Seria possível utilizar a teoria do domínio do fato para fundamentar a condenação de um acusado, presumindo-se a sua participação no crime a partir do entendimento de que ele dominaria o fato típico por ocupar determinada posição hierárquica?
Não, de forma nenhuma. A pessoa que ocupa uma posição no topo de uma organização qualquer tem que ter dirigido esses fatos e comandado os acontecimentos, ter emitido uma ordem. Ocupar posição de destaque não fundamenta o domínio do fato. O ‘ter de saber’ não é suficiente para o dolo, que é o conhecimento real e não um conhecimento que meramente deveria existir. Essa construção de um suposto conhecimento vem do direito anglo-saxônico. Não a considero correta.
No caso de Fujimori, por exemplo, ele controlou os sequestros e homicídios que foram realizados. Ele deu as ordens. A Corte Suprema do Peru exigiu as provas desses fatos para condená-lo. No caso dos atiradores do muro, na Alemanha Oriental, os acusados foram os membros do Conselho Nacional de Segurança, já que foram eles que deram a ordem para que se atirasse em quem estivesse a ponto de cruzar a fronteira e fugir para a Alemanha Ocidental.
É possível a adoção da teoria dos aparelhos organizados de poder para fundamentar a condenação por crimes supostamente praticados por dirigentes governamentais em uma democracia?
Em princípio, não. A não ser que se trate de uma democracia de fachada, onde é possível imaginar alguém que domine os fatos específicos praticados dentro deste aparato de poder. Numa democracia real, a teoria não é aplicável à criminalidade de agentes do Estado. O critério com que trabalho é a dissociação do Direito (Rechtsgelöstheit). A característica de todos os aparatos organizados de poder é que estejam fora da ordem jurídica.
Em uma democracia, quando é dado o comando de que se pratique algo ilícito, as pessoas têm o conhecimento de que poderão responder por isso. Somente em um regime autoritário pode-se atuar com a certeza de que nada vai acontecer, com a garantia da ditadura.
Entrevista concedida à Tribuna do Advogado de novembro.
Carlos Antônio (@Carlosgrupon8)
19/11/2012 - 10h48
Roxin: “ocupar posição de destaque não fundamenta domínio de fato” – http://t.co/OiQA43lL
Érico Cordeiro (@ricocordeiro)
17/11/2012 - 19h06
Roxin: “ocupar posição de destaque não fundamenta domínio de fato” – http://t.co/nWLb0DlL
josaphat
17/11/2012 - 13h25
A questão, Miguel, não é se Dirceu sabia (acho Genoíno um genuíno inocente), mas a estratégia de punir-se uma prática sabidamente corriqueira em tantos anos de republicanismo.

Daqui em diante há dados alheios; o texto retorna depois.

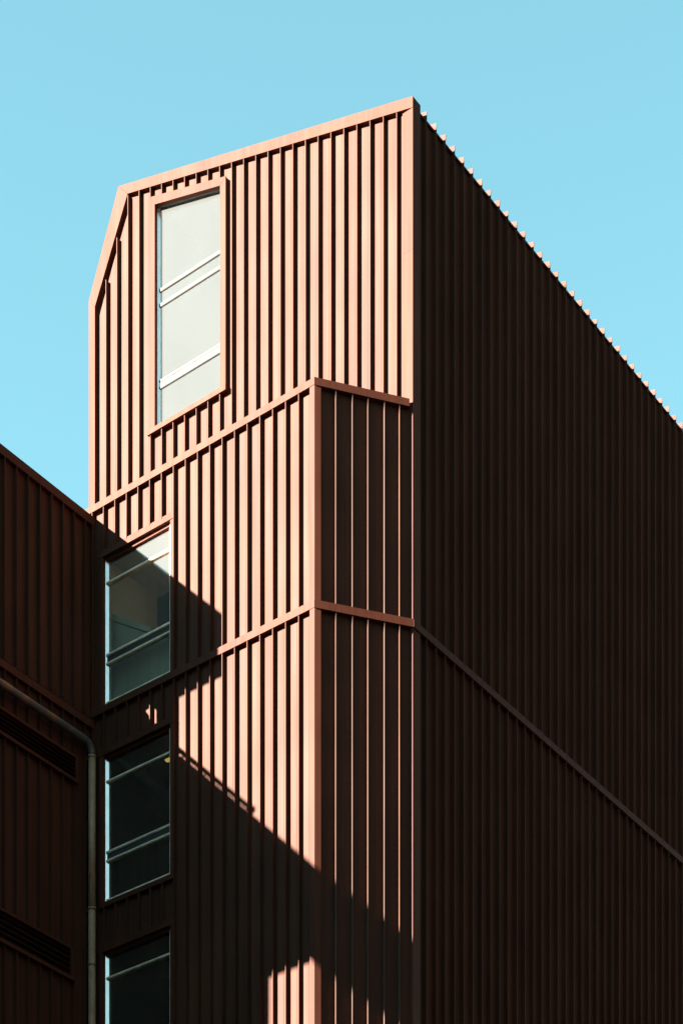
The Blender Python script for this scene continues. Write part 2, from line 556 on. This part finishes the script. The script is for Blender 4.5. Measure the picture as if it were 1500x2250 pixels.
def window(y, x0, x1, z0, z1l, z1r, bars, m_glass, deep, label, m_bar, fr=.022, fb=.022):
    """y is the cladding plane; frame is a white box section of the given depth, glass behind the bars"""
    zt = lambda x: z1l + (z1r - z1l) * (x - x0) / (x1 - x0)
    f = 0.022
    yi, yo = y + deep, y - 0.004
    yg0 = y + .047
    bm = nb()                                # left stile with a splayed glazing face
    ring0, ring1 = [], []
    for px_, py_ in ((x0, yo), (x0 + .006, yo), (x0 + .055, yg0 - .001), (x0 + .055, yi), (x0, yi)):
        ring0.append(bm.verts.new((px_, py_, z0)))
        ring1.append(bm.verts.new((px_, py_, zt(px_))))
    bm.faces.new(ring0)
    bm.faces.new(ring1[::-1])
    for i_ in range(5):
        bm.faces.new((ring0[i_], ring1[i_], ring1[(i_ + 1) % 5], ring0[(i_ + 1) % 5]))
    win = put('window', bm, M_alu, tower, label=label)
    put('frame', prism(nb(), [(x1 - fr, z0), (x1, z0), (x1, zt(x1)), (x1 - fr, zt(x1 - fr))], 'y', yo, yi), m_bar, win)
    put('frame', prism(nb(), [(x0 + f, z0), (x1 - fr, z0), (x1 - fr, z0 + fb), (x0 + f, z0 + fb)], 'y', yo, yi), m_bar, win)
    put('frame', prism(nb(), [(x0 + f, zt(x0 + f) - f), (x1 - fr, zt(x1 - fr) - f), (x1 - fr, zt(x1 - fr)), (x0 + f, zt(x0 + f))], 'y', yo, yi), M_trim if m_bar is M_white else m_bar, win)
    for b0, b1, d0 in bars:
        # a glazing bar with a chamfered, weathered drip edge
        put('glazing_bar', prism(nb(), [(y + d0, b1), (y + d0, b0 + .012), (y + d0 + .012, b0), (yi - .02, b0), (yi - .02, b1)], 'x', x0 + f, x1 - fr), m_bar, win)
    # one pane for each light between the bars
    stops = [z0 + fb] + [v for b0, b1, d0 in sorted(bars) for v in (b0, b1)]
    yg = y + .047
    spans = list(zip(stops[0::2], stops[1::2]))
    for a, b_ in spans:
        if b_ - a > .03:
            put('pane', prism(nb(), [(x0 + f, a), (x1 - fr, a), (x1 - fr, b_), (x0 + f, b_)], 'y', yg, yg + .006), m_glass, win)
    a = stops[-1]
    put('pane', prism(nb(), [(x0 + f, a), (x1 - fr, a), (x1 - fr, zt(x1 - fr) - f), (x0 + f, zt(x0 + f) - f)], 'y', yg, yg + .006), m_glass, win)
    return win

# upper window: sloping head that follows the roof
ux0, ux1 = -6.325, -4.592
win = window(0.02, ux0, ux1, 33.78, 38.27, 37.77,
             [(36.225, 36.295, 0.02), (36.53, 36.60, 0.02), (34.575, 34.63, 0.02), (34.705, 34.76, 0.02)], M_glass, 0.075,
             'tall sunlit window with sloping head under the roof edge', M_sunlit_bar)
for xa in (ux1 - .022 - .05,):                           # upright of the small opening light
    put('glazing_bar', box(nb(), xa, xa + .05, 0.03, .06, 36.297, 36.528), M_sunlit_bar, win)
put('spandrel_bar', box(nb(), ux0 + .056, ux1 - .023, 0.046, .07, 34.632, 34.703), M_filler, win)
s0 = -0.066
hl = lambda x: 38.25 - 0.288 * (x + 6.324)
put('window_surround', prism(nb(), [(WX0, hl(WX0) + .17), (WX0, WSILL + .1), (ux0 + .004, WSILL + .1), (ux0 + .004, hl(ux0))], 'y', s0, 0.06), M_trim, win)
put('window_surround', prism(nb(), [(WX0 + .002, hl(WX0) + .172), (ux0 + .006, hl(ux0 + .006)), (ux1 - .006, hl(ux1)), (WX1, hl(WX1) + .15)], 'y', s0 - .003, 0.06), M_trim, win)
put('window_surround', prism(nb(), [(ux1 - .004, WSILL + .1), (WX1, WSILL + .1), (WX1, hl(WX1) + .148), (ux1 - .004, hl(ux1) - .002)], 'y', s0, 0.06), M_trim, win)
put('sill', prism(nb(), [(s0 - .018, WSILL), (s0 - .018, WSILL + .10), (0.05, WSILL + .125), (0.05, WSILL + .03), (-0.03, WSILL)], 'x', WX0 - .06, WX1 + .012), M_trim, win)
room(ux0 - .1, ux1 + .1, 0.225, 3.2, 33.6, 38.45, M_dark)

names = ['half shaded window level with the lower band', 'dark window with a yellow lamp behind its top right corner',
         'dark window lowest in the frame', 'dark window below the frame']
for i, (z0, z1) in enumerate(W2):
    win = window(FL, OX0, OX1, z0, z1, z1,
                 [(z1 - .47, z1 - .43, -.004), (z0 + .965, z0 + 1.01, -.004), (z0 + .80, z0 + .84, -.004)],
                 M_glass if i == 0 else M_glass_clear, 0.115, names[i], M_white, .066, .066)
    put('spandrel_bar', box(nb(), OX0 + .022, OX1 - .067, FL + .02, FL + .06, z0 + .842, z0 + .963), M_core, win)
    sy = FL - .066
    put('window_surround', box(nb(), SX0, OX0 - .002, sy, FL + .05, z0 - .03, z1 + .15), M_trim, win)
    put('window_surround', box(nb(), OX1 + .002, SX1, sy, FL + .05, z0 - .03, z1 + .15), M_trim, win)
    put('window_surround', box(nb(), SX0 - .002, SX1 + .006, sy - .012, FL + .05, z1 + .04, z1 + .165), M_trim, win)
    put('window_surround', box(nb(), OX0, OX1, FL - .01, FL + .08, z1 + .002, z1 + .04), M_trim, win)
    if i > 0:
        put('sill', prism(nb(), [(sy - .012, z0 - .11), (sy - .012, z0 - .015), (FL + .05, z0 - .002), (FL + .05, z0 - .11)], 'x', SX0, SX1), M_trim, win)
    else:
        put('sill', prism(nb(), [(sy + .006, Z2T + .001), (FL + .05, z0 - .002), (FL + .05, Z2T + .001)], 'x', SX0, SX1), M_trim, win)
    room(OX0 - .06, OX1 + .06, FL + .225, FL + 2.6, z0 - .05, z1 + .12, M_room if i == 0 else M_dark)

# pale sloped boards added to lighten the room behind the half shaded window
put('pale_board', prism(nb(), [(OX0 - .05, 27.40), (OX1 + .05, 27.40), (OX1 + .05, 28.15), (-5.35, 28.62), (OX0 - .05, 29.25)], 'y', FL + .26, FL + .34), M_room, tower)
put('pale_board', prism(nb(), [(OX0 - .05, 29.27), (-5.35, 28.64), (-5.30, 28.72), (OX0 - .05, 29.40)], 'y', FL + .24, FL + .36), M_room, tower)

# lamp inside the third window
lamp = thing('ceiling_lamp', 'small yellow lamp glowing inside the dark window above the downpipe joint', 'lamp', (-5.18, -0.95, 26.50))
put('flex', tube([(-5.18, -.95, 26.50), (-5.18, -.95, 26.36)], .008, 8), M_dark, lamp)
bm = nb()
bmesh.ops.create_uvsphere(bm, u_segments=16, v_segments=10, radius=.07)
for v in bm.verts:
    v.co.z *= 1.25 if v.co.z < 0 else .9
    v.co += Vector((-5.18, -.95, 26.30))
put('bulb', bm, M_lamp, lamp)

# ================================================================ SIDE WING
wing = thing('side_wing', 'dark brown ribbed metal wing at the left with roof fascia, louvres and shaded wall', 'building', (XC, FL, 0))
y_of = lambda L: FL - L
HY0, HY1, HZ0, HZ1 = y_of(3.14), y_of(2.60), 28.16, 28.54            # small opening high in the wall
bm = nb()
cx0, cx1 = XC - .20, XC - .066
box(bm, cx0, cx1, HY1 + .1, FL + .03, 27.13, 31.2)
box(bm, cx0, cx1, y_of(4.03), HY0 - .5, 27.13, 31.2)
box(bm, cx0, cx1, HY0 - .5, HY1 + .1, 27.13, HZ0 - .1)
box(bm, cx0, cx1, HY0 - .5, HY1 + .1, HZ1 + .35, 31.2)
box(bm, XC - 5.0, cx1, y_of(8.21), FL + .03, 0, 27.13)
wwall = put('wing_wall', bm, M_core, wing)
LY = [-1.79 - 0.3095 * k for k in range(27)]
le = sorted([FL, HY0, HY1] + LY)
V1 = (y_of(5.6), -1.987, 25.81, 26.33)       # louvre openings: y from, y to, bottom, top
V2 = (y_of(5.6), -2.12, 21.92, 22.56)
def wing_spans(y):
    out = []
    if y > y_of(4.03):
        if HY0 < y < HY1:
            out += [(31.10, HZ1), (HZ0, 27.3)]
        else:
            out += [(31.10, 27.3)]
    zt = 27.2
    for a, b_, zb, ztop in (V1, V2):
        if a < y < b_:
            out.append((zt, ztop))
            zt = zb
    out.append((zt, 0.0))
    return out
for y0, y1 in zip(le[:-1], le[1:]):
    if y0 < y_of(8.3):
        continue
    for zt, zb in wing_spans((y0 + y1) / 2):
        put('panel', sheet((XC - PD, y0, 0), (0, 1, 0), (1, 0, 0), y1 - y0, zt, zt, zb, zb), M_panel, wwall)
for y in LY:
    if y < y_of(8.2):
        continue
    for zt, zb in wing_spans(y):
        put('rib', fin((XC - PD, y, 0), (0, 1, 0), (1, 0, 0), zt - .001, zb + .001), M_panel, wwall)
# unseen plates added to trim the sun patch from the opening to a triangle
yo_ = HY0; yi_ = HY1
put('sunbeam_mask', prism(nb(), [(yo_, HZ0), (yi_, HZ0), (yi_, 28.33), (yo_, 28.22)], 'x', XC - PD - .03, XC - PD - .004), M_trim, wing)
put('sunbeam_mask', prism(nb(), [(yi_, HZ1), (yi_, 28.34), (yi_ - .33, HZ1)], 'x', XC - PD - .03, XC - PD - .004), M_trim, wing)
# roof canopy: runs out past the upper wall
bm = nb()
box(bm, XC - 1.35, XC + .058, y_of(6.02), FL - .001, 31.06, 31.235)
box(bm, XC - 1.35, XC - .21, y_of(6.02), FL - .001, 30.09, 31.06)
box(bm, XC - .21, XC + .05, y_of(6.02), y_of(4.04), 30.09, 31.06)
put('roof_canopy', bm, M_trim, wing)
# slab and parapet between the storeys
bm = nb()
box(bm, XC - 5.0, XC + .058, y_of(10.3), y_of(4.04), 27.13, 27.93)
box(bm, XC - .95, XC + .058, y_of(13.4), y_of(10.3), 27.13, 27.93)
box(bm, XC - 5.0, XC - .22, y_of(4.04), FL - .001, 27.13, 27.4)
box(bm, XC - 2.6, XC + .05, y_of(10.3), y_of(8.215), 26.37, 27.13)
put('terrace_slab', bm, M_trim, wing)
put('floor_band', box(nb(), XC - .02, XC + .066, y_of(4.03), FL - .002, 27.06, 27.21), M_trim, wing)
# louvres
for a, b_, zb, zt in (V1, V2):
    vent = put('louvre_vent', box(nb(), XC - .30, XC - .27, a, b_, zb, zt), M_core, wing)
    t = .055
    put('vent_frame', box(nb(), XC - .1, XC + .05, a, b_ - t, zt - t, zt), M_trim, vent)
    put('vent_frame', box(nb(), XC - .1, XC + .085, a, b_, zb - .03, zb + t - .02), M_trim, vent)
    put('vent_frame', box(nb(), XC - .1, XC + .052, b_ - t, b_, zb + t - .02, zt), M_trim, vent)
    nsl = 5
    for k in range(nsl):
        zc = zb + t + (zt - zb - 1.7 * t) * (k + .5) / nsl
        put('slat', prism(nb(), [(XC + .035, zc - .045), (XC + .043, zc - .036), (XC - .07, zc + .045), (XC - .078, zc + .036)], 'y', a, b_ - t - .002), M_trim, vent)

# ---- drainpipe
PX = XC + .13
pipe = thing('drainpipe', 'grey rust streaked drainpipe bending down in the corner beside the windows', 'drainpipe', (PX, -1.69, 0))
r = .075
zc = 26.68
pts = [(PX, y_of(7.9), zc + .0)] + [(PX, -4.5 + .4 * k, zc) for k in range(6)]
cy, cr = -1.69, .22
for k in range(9):
    a = R(90) * k / 8
    pts.append((PX, cy - cr + cr * math.sin(a), zc - cr + cr * math.cos(a)))
put('pipe_bend', tube(pts, r), M_bend, pipe)
put('pipe_length', tube([(PX, cy, zc - cr - .001), (PX, cy, 23.46)], r - .002), M_pipe, pipe)
put('pipe_length', tube([(PX, cy, 23.455), (PX, cy, 0.0)], r - .003), M_pipe, pipe)
for z in (26.43, 23.45, 22.36, 18.5, 14, 10, 6, 2):
    put('collar', tube([(PX, cy, z + .022), (PX, cy, z - .022)], r + .008), M_collar if z < 26 else M_pipe, pipe)
    put('bracket', box(nb(), XC + .0, PX - r + .01, cy - .02, cy + .02, z - .018, z + .018), M_collar, pipe)

# ---- handrail on the terrace edge
rail = thing('handrail', 'thin metal handrail along the terrace edge of the left wing', 'handrail', (XC, y_of(4.2), 27.93))
put('rail', tube([(XC - .02, y_of(4.06), 28.09), (XC - .02, y_of(7.40), 28.09)], .048, 14), M_rail, rail)
bm = nb()
bmesh.ops.create_uvsphere(bm, u_segments=14, v_segments=9, radius=.075)
for v in bm.verts:
    v.co += Vector((XC - .02, y_of(7.42), 28.09))
put('end_knob', bm, M_rail, rail)
for L in (4.3, 5.3, 6.3, 7.2):
    put('post', tube([(XC - .02, y_of(L), 27.93), (XC - .0201, y_of(L), 28.06)], .014, 8), M_rail, rail)

# ================================================================ UNSEEN BLOCKS ADDED TO CUT SKYLIGHT (behind and beside the camera)
M_clad, n, b = mat('dark_blocker_cladding')
c = ramp(n, noise(n, 1.5, 6), [(0.3, (0.012, 0.0125, 0.013)), (0.7, (0.018, 0.018, 0.0185))])
n.links.new(c, b.inputs['Base Color'])
b.inputs['Roughness'].default_value = 0.9
M_blocker_glass, n, b = mat('blocker_glass')
b.inputs['Base Color'].default_value = (0.01, 0.012, 0.013, 1)
b.inputs['Roughness'].default_value = 0.15

def add_blocker(name, label, x0, x1, y0, y1, h):
    t = thing(name, label, 'building', ((x0 + x1) / 2, (y0 + y1) / 2, 0), 'unseen blocks added to cut skylight')
    put('wall', box(nb(), x0, x1, y0, y1, 0, h), M_clad, t)
    put('parapet', box(nb(), x0 - .25, x1 + .25, y0 - .25, y1 + .25, h + .002, h + .9), M_clad, t)
    k = 0
    z = 4.2
    while z + 2.4 < h:
        bm = nb()
        for (a0, a1, fix, ax) in ((x0, x1, y1, 'y+'), (y0, y1, x0, 'x-')):
            m_ = int((a1 - a0) / 4)
            for i in range(m_):
                s0_ = a0 + (i + .2) * (a1 - a0) / m_
                s1_ = a0 + (i + .8) * (a1 - a0) / m_
                if ax == 'y+':
                    box(bm, s0_, s1_, fix - .1, fix + .03, z, z + 1.9)
                else:
                    box(bm, fix - .03, fix + .1, s0_, s1_, z, z + 1.9)
        put('window_row', bm, M_blocker_glass, t)
        z += 3.6

add_blocker('skylight_blocker', 'unseen tall charcoal block added to cut skylight on the dark side of the tower', 40, 64, -26, 95, 84)
add_blocker('skylight_blocker', 'unseen long charcoal block added behind the viewer to cut skylight on the tower front', -16, 66, -78, -56, 44)
add_blocker('skylight_blocker', 'unseen charcoal block added to the left of the wing to cut skylight', -62, -26, -74, -54, 40)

É o oportunismo que uniu oposição e judiciário para que aquela pudesse colocar Lula e o PT na parede e este para alcançar notoriedade midiática.
Mas isso, afinal, é a cara do Brasil. Vide o caso do futebol, onde práticas delituosas que são cotidianamente aceitas podem ser de uma hora a outra punidas, desde que convenientes a determinados fins e interesses.
Em nosso país sem memória, onde leis existem e são burladas por todos a todo instante, o pragmatismo reina; e é onde nos fodemos.
O sofisma e a retórica de quem tem tempo e disponibilidade para arquitetar planos de escape e acusação sempre prevalecerão enquanto não valorizarmos as leis mais simples e as tivermos introjetadas em nossas práticas sociais mais elementares. E por todos.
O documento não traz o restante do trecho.